Saya menyebutnya pseudo tasawuf. Tasawuf semu, bukan tasawuf humanis. Tasawuf nir-empati, tasawuf yang tidak membumi. Hanya bermain narasi, baik dalam lisan maupun tulisan. Ia tak lebih hanya topeng atau bungkus yang masih sangat jauh dari subtansi tasawuf sendiri.
Hanya fokus pada lafadz-lafadz zikir, tetapi zikir-zikir itu tidak bisa diwujudkan dalam realitas sosial, menjadi zikir sosial yang bermanfaat secara konkret. Tasawuf yang tidak ada korelasinya terhadap transformasi sosial.

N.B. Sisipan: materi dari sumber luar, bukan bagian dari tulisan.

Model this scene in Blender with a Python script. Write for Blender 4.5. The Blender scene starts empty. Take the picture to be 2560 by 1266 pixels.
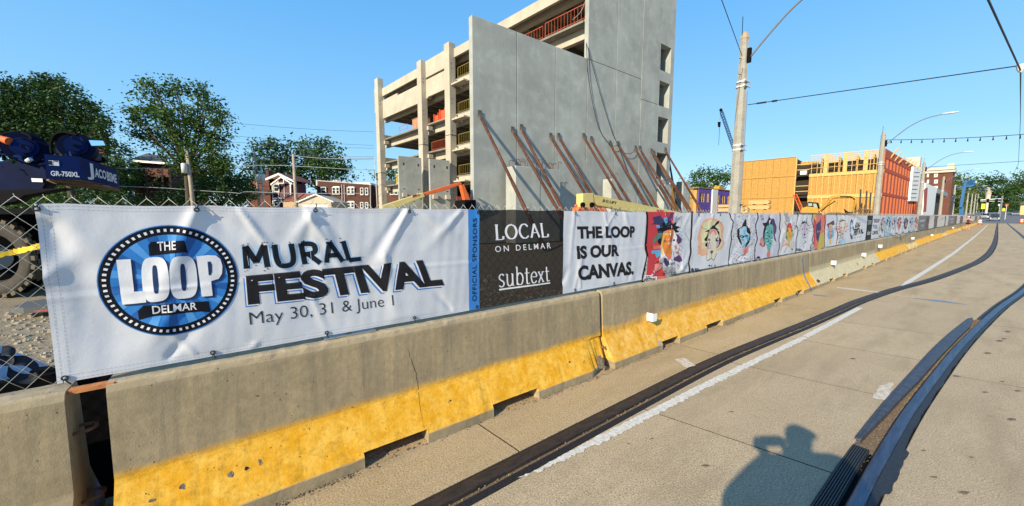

Begitu juga manakala saya mendapatkan informasi berkenaan dengan acara-acara berlevel nasional maupun internasional di mana di dalam acara tersebut berkumpul banyak para ulama yang dianggap sufi, tetapi setiap tahun acara tersebut diselenggarakan hampir tidak ada manfaatnya bagi kehidupan dan transformasi sosial.
Biaya untuk acara seremonial itu entah menghabiskan berapa miliar rupiah, tetapi hampir tidak menyentuh pada problem-problem sosial yang selama ini menjadi jantung masalah bangsa ini.